The intra-household dynamics of decision-making may pose a barrier to use LPG for women whose labor has no perceptible economic value. Other social assistance programs focused on livelihood opportunities for women that provide them the agency to gain financial independence could be leveraged to enhance their ability to pay for LPG. Delivery of differential subsidy for LPG use could also be linked with the existing social assistance programs for maternal and child health, nutrition, and livelihoods.

Finally, several government programs now rely on the SECC database to identify and target beneficiaries. While the SECC database is effective in the identification of below poverty line (BPL) households, the administrative challenges around it should be dealt with in the next round of the national sample survey (NSS). There is a need to set clear protocols on inter-ministerial coordination, sharing of data across departments and well-defined roles for data collection, periodic updating and data management. While conceptually we have evolved in our understanding of poverty, social assistance information systems need to account for dynamic changes. This would require an independent administrative infrastructure that is focused on strengthening such a database to be used across ministries.

Conclusion

Energy Safety Nets (ESNs) refer to social assistance mechanisms that enable poor and vulnerable people to access and use modern energy services. ESNs are a broad set of measures ranging from general energy price subsidies at one end to highly targeted social assistance at the other. The aim of this research is to identify measures that have been implemented to enable poor people to access modern energy services, analysing their impacts and experiences, and explore the reasons for their success or lack thereof. This case study focuses on subsidization of clean cooking energy in India, in particular on the policies and schemes introduced since 2014 to improve access to and targeting of LPG subsidies.

The primary motivations behind the provision of LPG subsidies in India include addressing the ill effects of the combustion of biomass on maternal and child health. LPG policies and schemes have focused on aspects of subsidy delivery and targeting, access (to connections), and availability. Simultaneously, they have focused on inclusion and equity, along with improved efficiency. DBTL has attempted to reduce the leakage of the LPG subsidies to non-poor recipients through removal of duplicate and ghost connections and direct debit of the subsidy amount to beneficiaries’ bank accounts. PMUY has effectively targeted the most marginalized sections through SECC deprivation indicators and leveraging the targeting approaches of other schemes. The subsidized connection under PMUY has enabled 80 million households to receive an LPG connection without any upfront expenditure. Considering the gendered nature of cooking and fuelwood collection in India, PMUY has provided LPG connections in the name of the adult woman of the household and the DBTL subsidy is transferred to her bank account.

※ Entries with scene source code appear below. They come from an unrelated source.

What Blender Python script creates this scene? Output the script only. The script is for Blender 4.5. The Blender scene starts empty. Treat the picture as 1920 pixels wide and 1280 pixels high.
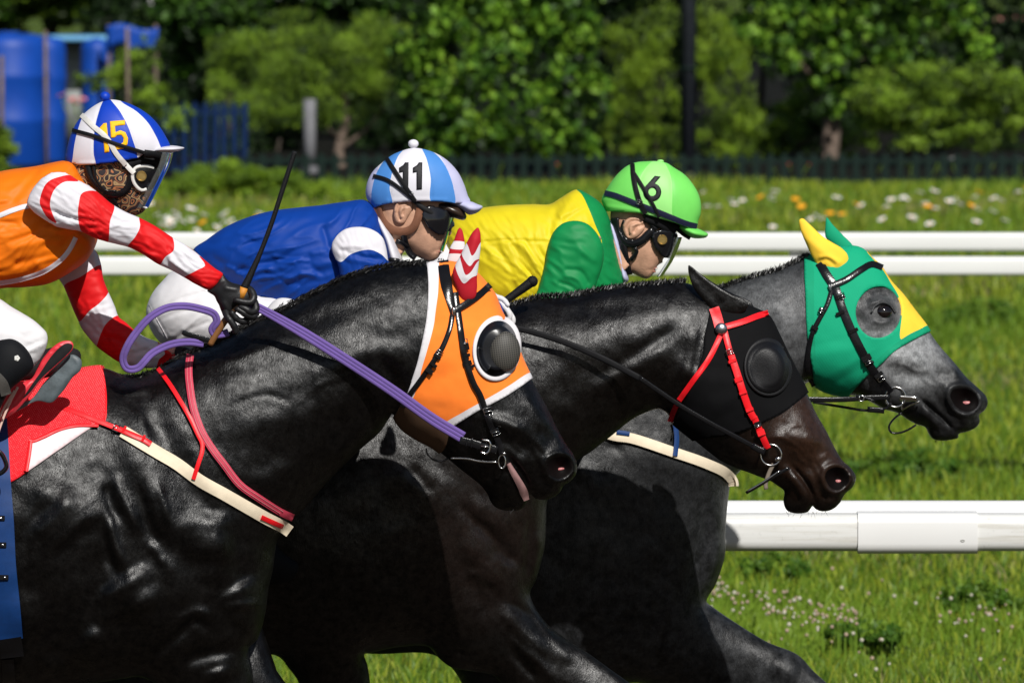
import bpy, math, random
import numpy as np
from mathutils import Vector, Matrix, noise
from mathutils.bvhtree import BVHTree
from mathutils.geometry import delaunay_2d_cdt

# ------------------------------------------------------------------ camera, sky, sun, exposure
SC = bpy.context.scene
COL = SC.collection
CAM_H, FPX, HORIZON = 3.0, 18500.0, -330.0          # metres, focal length and horizon in photo pixels (1920 x 1280)
PITCH = math.atan((640.0 - HORIZON) / FPX)
cam_data = bpy.data.cameras.new('camera')
cam_data.sensor_width = 36.0
cam_data.lens = FPX / 1920.0 * 36.0
cam_data.clip_start, cam_data.clip_end = 0.5, 1200.0
cam_data.dof.use_dof = True
cam_data.dof.focus_distance = 25.1
cam_data.dof.aperture_fstop = 12.0
cam = bpy.data.objects.new('camera', cam_data)
COL.objects.link(cam)
cam.location = (0, 0, CAM_H)
cam.rotation_euler = (math.pi / 2 - PITCH, 0, 0)
SC.camera = cam

SUN_TO = Vector((0.27, -0.86, 0.78)).normalized()     # direction towards the sun
world = bpy.data.worlds.new('World'); SC.world = world; world.use_nodes = True
_wn = world.node_tree.nodes; _wl = world.node_tree.links
_sky = _wn.new('ShaderNodeTexSky'); _sky.sky_type = 'NISHITA'; _sky.sun_disc = False
_sky.sun_elevation = math.asin(SUN_TO.z)
_sky.sun_rotation = math.atan2(SUN_TO.x, SUN_TO.y)
_bg = _wn['Background']; _bg.inputs['Strength'].default_value = 0.05
_wl.new(_sky.outputs[0], _bg.inputs['Color'])
sun_data = bpy.data.lights.new('sun', 'SUN'); sun_data.energy = 5.0; sun_data.angle = math.radians(0.5)
sun_data.color = (1.0, 0.97, 0.92)
sun = bpy.data.objects.new('sun', sun_data); COL.objects.link(sun)
sun.rotation_euler = SUN_TO.to_track_quat('Z', 'Y').to_euler()
sun.location = (8, -20, 30)
SC.view_settings.view_transform = 'Standard'
SC.view_settings.look = 'None'
SC.view_settings.exposure = 0.05
SC.view_settings.gamma = 1.0
SC.render.engine = 'CYCLES'
SC.cycles.max_bounces = 8; SC.cycles.transparent_max_bounces = 12
SC.cycles.use_denoising = True

random.seed(7); RNG = np.random.default_rng(7)

# ------------------------------------------------------------------ picture <-> place
_cp, _sp = math.cos(PITCH), math.sin(PITCH)
def P(u, v, Y):
    """the point at distance Y from the camera's plane that photo pixel (u, v) shows"""
    u = np.asarray(u, float); v = np.asarray(v, float); Y = np.asarray(Y, float)
    x = (u - 960.0) / FPX; y = -(v - 640.0) / FPX
    t = Y / (_cp + y * _sp)
    return np.stack([x * t, Y + 0 * t, CAM_H + (-_sp + y * _cp) * t], -1)
def PV(u, v, Y): return Vector(P(u, v, Y).tolist())
CROPS = dict(A=(0,150,3.2), B=(0,500,3.2), C=(0,880,3.2), D=(600,230,3.2), E=(650,400,4), F=(650,680,4), G=(1100,270,4.26667),
             H=(1200,500,2.66667), I=(1440,390,2.84444), J=(480,900,3.2), K=(1000,760,2.4615), L=(0,0,3), M=(640,0,3), N=(1280,0,3),
             O=(1320,860,3.048), Q=(0,560,5.818), R=(0,760,5.818), S=(220,240,7.1111), T=(340,480,7.1111), Z=(0,0,1))
def cv(k, pts):
    x0, y0, s = CROPS[k]
    return [(x0 + p[0] / s, y0 + p[1] / s) for p in pts]

def smooth_path(pts, step, closed=False, tension=1.0):
    """centripetal Catmull-Rom through pts, resampled about every step px; works for 2-D and 3-D points"""
    p = np.array(pts, float); n = len(p)
    if n < 3 and not closed:
        L = np.linalg.norm((p[1]-p[0])[:2]); m = max(2, int(L/step)+1)
        t = np.linspace(0,1,m)[:,None]; return p[0]*(1-t)+p[1]*t
    out = []
    segs = n if closed else n-1
    for i in range(segs):
        p1, p2 = p[i], p[(i+1)%n]
        p0 = p[(i-1)%n] if closed or i > 0 else 2*p1-p2
        p3 = p[(i+2)%n] if closed or i+2 < n else 2*p2-p1
        d1 = max(np.linalg.norm(p1-p0),1e-6)**.5; d2 = max(np.linalg.norm(p2-p1),1e-6)**.5; d3 = max(np.linalg.norm(p3-p2),1e-6)**.5
        m1 = ((p1-p0)/d1 - (p2-p0)/(d1+d2) + (p2-p1)/d2)*d2*tension
        m2 = ((p2-p1)/d2 - (p3-p1)/(d2+d3) + (p3-p2)/d3)*d2*tension
        L = np.linalg.norm((p2-p1)[:2]); m = max(1, int(round(L/step)))
        for k in range(m):
            t = k/m
            out.append((2*t**3-3*t*t+1)*p1+(t**3-2*t*t+t)*m1+(-2*t**3+3*t*t)*p2+(t**3-t*t)*m2)
    if not closed: out.append(p[-1])
    return np.array(out)
def ellipse(cx, cy, rx, ry, n=32, rot=0.0):
    c, s = math.cos(rot), math.sin(rot)
    return [(cx + rx*math.cos(a)*c - ry*math.sin(a)*s, cy + rx*math.cos(a)*s + ry*math.sin(a)*c) for a in [2*math.pi*i/n for i in range(n)]]
def inside(poly, pts):
    poly = np.asarray(poly, float); pts = np.asarray(pts, float)
    x, y = pts[:,0], pts[:,1]; r = np.zeros(len(pts), bool)
    x1, y1 = poly[:,0], poly[:,1]; x2, y2 = np.roll(x1,-1), np.roll(y1,-1)
    for a, b, c, d in zip(x1, y1, x2, y2):
        if b == d: continue
        m = (b > y) != (d > y)
        r ^= m & (x < (c-a)*(y-b)/(d-b)+a)
    return r
def seg_dist(pts, line, closed=False):
    pts = np.asarray(pts, float); line = np.asarray(line, float)
    if len(line) == 1: return np.hypot(pts[:,0]-line[0,0], pts[:,1]-line[0,1])
    a = line if closed else line[:-1]; b = np.roll(line,-1,0) if closed else line[1:]
    best = np.full(len(pts), 1e18)
    for p, q in zip(a, b):
        d = q-p; L2 = max(d@d, 1e-9)
        t = np.clip(((pts-p)@d)/L2, 0, 1)
        e = pts-(p+t[:,None]*d)
        best = np.minimum(best, e[:,0]**2+e[:,1]**2)
    return np.sqrt(best)
def seg_dist_t(pts, line):
    """distance to a path and where along it (0..1) the nearest point lies"""
    best = np.full(len(pts), 1e18); tt = np.zeros(len(pts)); n = len(line)-1
    for i in range(n):
        p, q = line[i], line[i+1]; d = q-p; t = np.clip(((pts-p)@d)/max(d@d,1e-9),0,1); e = pts-(p+t[:,None]*d); r = e[:,0]**2+e[:,1]**2
        k = r < best; best[k] = r[k]; tt[k] = (i+t[k])/n
    return np.sqrt(best), tt
def sstep(x): x = np.clip(x,0,1); return x*x*(3-2*x)

# ------------------------------------------------------------------ scene helpers
def link(o, parent=None):
    COL.objects.link(o)
    if parent is not None:
        o.parent = parent
        o.matrix_parent_inverse = Matrix.Translation(parent.location).inverted()
    return o
def thing(name, label, cat, loc=(0,0,0), group=None):
    o = bpy.data.objects.new(name, None); o.empty_display_size = 0.1
    o.location = loc; o['label'] = label; o['category'] = cat
    if group: o['group'] = group
    return link(o)
def tag(o, label=None, cat=None, group=None, kind=None):
    if label: o['label'] = label
    if cat: o['category'] = cat
    if group: o['group'] = group
    if kind: o['kind'] = kind
    return o
def mesh_data(name, V, F, mats, midx=None, smooth=True):
    me = bpy.data.meshes.new(name)
    V = np.asarray(V, float)
    if isinstance(F, np.ndarray) and F.ndim == 2:
        n, k = F.shape
        me.vertices.add(len(V)); me.vertices.foreach_set('co', V.astype(np.float32).ravel())
        me.loops.add(n*k); me.loops.foreach_set('vertex_index', F.astype(np.int32).ravel())
        me.polygons.add(n); me.polygons.foreach_set('loop_start', np.arange(0, n*k, k, dtype=np.int32))
        me.polygons.foreach_set('loop_total', np.full(n, k, np.int32))
        me.update(calc_edges=True)
    else:
        me.from_pydata(V.tolist(), [], [list(map(int, f)) for f in F])
    for m in (mats if isinstance(mats, (list, tuple)) else [mats]): me.materials.append(m)
    if midx is not None: me.polygons.foreach_set('material_index', np.asarray(midx, np.int32))
    me.polygons.foreach_set('use_smooth', np.full(len(me.polygons), smooth, bool))
    me.validate()
    return me
def mesh_obj(name, V, F, mats, parent=None, midx=None, smooth=True, sharp=None):
    me = mesh_data(name, V, F, mats, midx, smooth)
    if sharp is not None: me.set_sharp_from_angle(angle=math.radians(sharp))
    return link(bpy.data.objects.new(name, me), parent)
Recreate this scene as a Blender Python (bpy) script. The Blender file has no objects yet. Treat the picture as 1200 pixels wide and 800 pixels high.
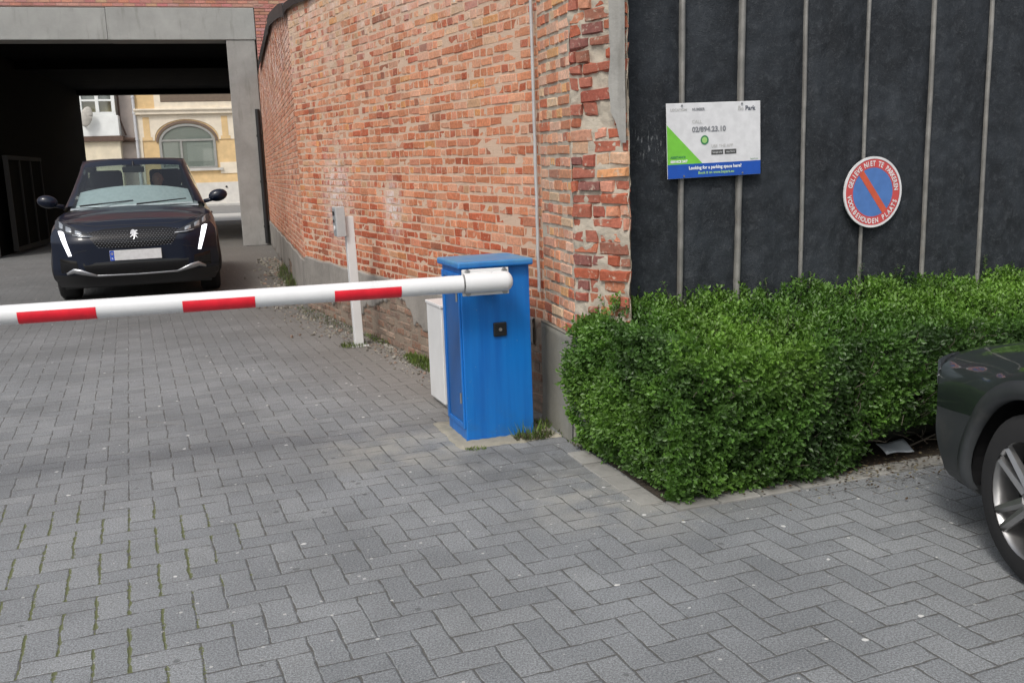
import bpy, bmesh, math, random
from math import sin, cos, pi, radians as R, sqrt, atan2
from mathutils import Vector, Matrix, noise
random.seed(7)
S = bpy.context.scene
C = S.collection
# ------------------------------------------------------------------ helpers
class MB:
    """collects shapes and links them as one mesh object"""
    def __init__(s): s.v=[]; s.f=[]; s.c=[]
    def quad(s,a,b,c,d,col=None):
        n=len(s.v); s.v+= [tuple(a),tuple(b),tuple(c),tuple(d)]; s.f.append((n,n+1,n+2,n+3)); s.c.append(col)
    def poly(s,pts,col=None):
        n=len(s.v); s.v+=[tuple(p) for p in pts]; s.f.append(tuple(range(n,n+len(pts)))); s.c.append(col)
    def box(s,x0,x1,y0,y1,z0,z1,M=None,col=None):
        p=[(x0,y0,z0),(x1,y0,z0),(x1,y1,z0),(x0,y1,z0),(x0,y0,z1),(x1,y0,z1),(x1,y1,z1),(x0,y1,z1)]
        if M is not None: p=[tuple(M@Vector(q)) for q in p]
        n=len(s.v); s.v+=p
        for f in ((0,3,2,1),(4,5,6,7),(0,1,5,4),(1,2,6,5),(2,3,7,6),(3,0,4,7)):
            s.f.append(tuple(n+i for i in f)); s.c.append(col)
    def tube(s,p0,p1,r0,r1=None,seg=16,cap=True,col=None):
        p0=Vector(p0);p1=Vector(p1);r1=r0 if r1 is None else r1
        d=(p1-p0).normalized(); a=d.orthogonal().normalized(); b=d.cross(a)
        n=len(s.v)
        for p,r in ((p0,r0),(p1,r1)):
            for i in range(seg):
                t=2*pi*i/seg; s.v.append(tuple(p+a*(r*cos(t))+b*(r*sin(t))))
        for i in range(seg):
            j=(i+1)%seg; s.f.append((n+i,n+j,n+seg+j,n+seg+i)); s.c.append(col)
        if cap:
            s.f.append(tuple(n+i for i in reversed(range(seg)))); s.c.append(col)
            s.f.append(tuple(n+seg+i for i in range(seg))); s.c.append(col)
    def grid(s,fn,nu,nv,keep=None,col=None):
        n=len(s.v)
        for j in range(nv+1):
            for i in range(nu+1): s.v.append(tuple(fn(i/nu,j/nv)))
        for j in range(nv):
            for i in range(nu):
                if keep and not keep((i+.5)/nu,(j+.5)/nv): continue
                a=n+j*(nu+1)+i; s.f.append((a,a+1,a+nu+2,a+nu+1)); s.c.append(col)
    def prism(s,pts,y0,y1,col=None):
        """pts in (x,z), extruded along y"""
        n=len(s.v);k=len(pts)
        s.v+=[(x,y0,z) for x,z in pts]+[(x,y1,z) for x,z in pts]
        s.f.append(tuple(n+i for i in range(k))); s.c.append(col)
        s.f.append(tuple(n+k+i for i in reversed(range(k)))); s.c.append(col)
        for i in range(k):
            j=(i+1)%k; s.f.append((n+i,n+k+i,n+k+j,n+j)); s.c.append(col)
    def build(s,name,mat,parent=None,smooth=False,bevel=0,sub=0,weld=False,solid=0,angle=None):
        me=bpy.data.meshes.new(name); me.from_pydata(s.v,[],s.f)
        if any(c is not None for c in s.c):
            at=me.attributes.new('bc','FLOAT_COLOR','FACE')
            flat=[]
            for c in s.c: flat+= list(c or (1,1,1))+[1.0]
            at.data.foreach_set('color',flat)
        if weld or bevel or sub:
            bm=bmesh.new(); bm.from_mesh(me); bmesh.ops.remove_doubles(bm,verts=bm.verts,dist=1e-5)
            bmesh.ops.recalc_face_normals(bm,faces=bm.faces); bm.to_mesh(me); bm.free()
        me.materials.append(mat)
        o=bpy.data.objects.new(name,me); C.objects.link(o)
        if parent: o.parent=parent
        if solid:
            m=o.modifiers.new('solid','SOLIDIFY'); m.thickness=solid; m.offset=-1
        if bevel:
            m=o.modifiers.new('bevel','BEVEL'); m.width=bevel; m.segments=2; m.limit_method='ANGLE'; m.angle_limit=R(40)
        if sub:
            m=o.modifiers.new('sub','SUBSURF'); m.levels=sub; m.render_levels=sub
        if smooth or sub:
            for p in me.polygons: p.use_smooth=True
            if angle: 
                try: me.set_sharp_from_angle(angle=R(angle))
                except Exception: pass
        return o
def empty(name,loc=(0,0,0),rz=0):
    o=bpy.data.objects.new(name,None); C.objects.link(o); o.location=loc; o.rotation_euler=(0,0,rz); o.empty_display_size=.1
    return o
def tag(o,label=None,cat=None,group=None,kind=None):
    if label: o['label']=label
    if cat: o['category']=cat
    if group: o['group']=group
    if kind: o['kind']=kind
    return o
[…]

However, experience shows that access to an LPG connection does not necessarily translate into sustained use. Despite the fact that LPG subsidies constitute the largest component of MoPNG’s expenditure, the average annual LPG consumption of PMUY households is less than four cylinders, less than half of consumption by non-poor households.

Different consumers along the spectrum of poverty may require a different amount of subsidy to afford the use of LPG, and differential subsidy mechanisms along with improved targeting of subsidies could provide greater support to the poorest households. The Give it Up Campaign took the first step in sharpening the target by reducing the share of subsidies going to economically well-to-do households, yet, 90 percent of the non-poor continue to avail themselves of the LPG subsidy. An effective subsidy mechanism would adopt a targeted approach, which allocates and distributes a higher amount of subsidy to the poorest households.

In addition to affordability, the lack of availability of LPG and awareness of its benefits currently limit many households from using it regularly. The government needs to address these gaps to ensure all households use clean fuel for cooking in due course. Considering that a households’ tendency to stack fuels may depend on factors like affordability of a clean fuel like LPG, ease of access to LPG, availability of free-of-cost biomass, etc., it is important to account for these while designing subsidy and incentive mechanisms. Creating an economic opportunity for other uses of biomass would be helpful in transitioning away from the use of biomass for cooking. Generating continued awareness regarding the benefits of clean cooking fuel via LPG Panchayats has the potential to increase the use of LPG. Additionally, despite the government’s focus on women in the implementation of the schemes, intra-household decision-making with respect to purchasing LPG refills remains dominated by their spouses and other members of the household. Therefore, including the decision-makers of household expenses in awareness-raising programs is important to change consumption patterns. Ongoing campaigns educating households about the adverse health impacts of burning biomass or schemes that remove the option of using traditional biomass are required to complete a household's transition to sole use of LPG.

Considering the dynamic nature of poverty, households are more likely to revert to the use of biomass for cooking unless existing social assistance programs are effectual in providing support for regular clean fuel use. Existing large-scale social assistance programs in India offer opportunities to integrate and leverage the aspects of identification, targeting and delivery mechanisms used in other programs for the sustained use for LPG. Similar to food, education or health-focused social safety nets, the targeting approach for some policies under the LPG program has focused on the BPL population based on the SECC.

Support for use of LPG could be enhanced in two ways. Firstly, by integrating support for healthcare, education, food, energy and other essentials for the poorest parts of the population, to improve targeting and reduce the administrative burden of enrollment and delivery, both for households and for government. Secondly, by linking the identification and targeting methods across existing social assistance programs to provide differentiated subsidy to the poorest households based on their level of deprivation. For instance, integration of benefits across multiple schemes on food, health, education and energy, would reduce the burden on the households as well as the administrative burden for the ministries. While accounting for the overall health impact of household air pollution in India, the government could link existing schemes supporting maternal and child health with earmarked transfers for using clean cooking fuels. A precedent for this exists: some housing and sanitation schemes directly include and prioritize beneficiaries targeted by other social assistance schemes.

While conceptually our understanding of poverty has evolved, the social assistance information systems must also be updated to remain relevant to the realities faced by poor households. This requires an independent administrative infrastructure that is focused on strengthening a database to be used across ministries.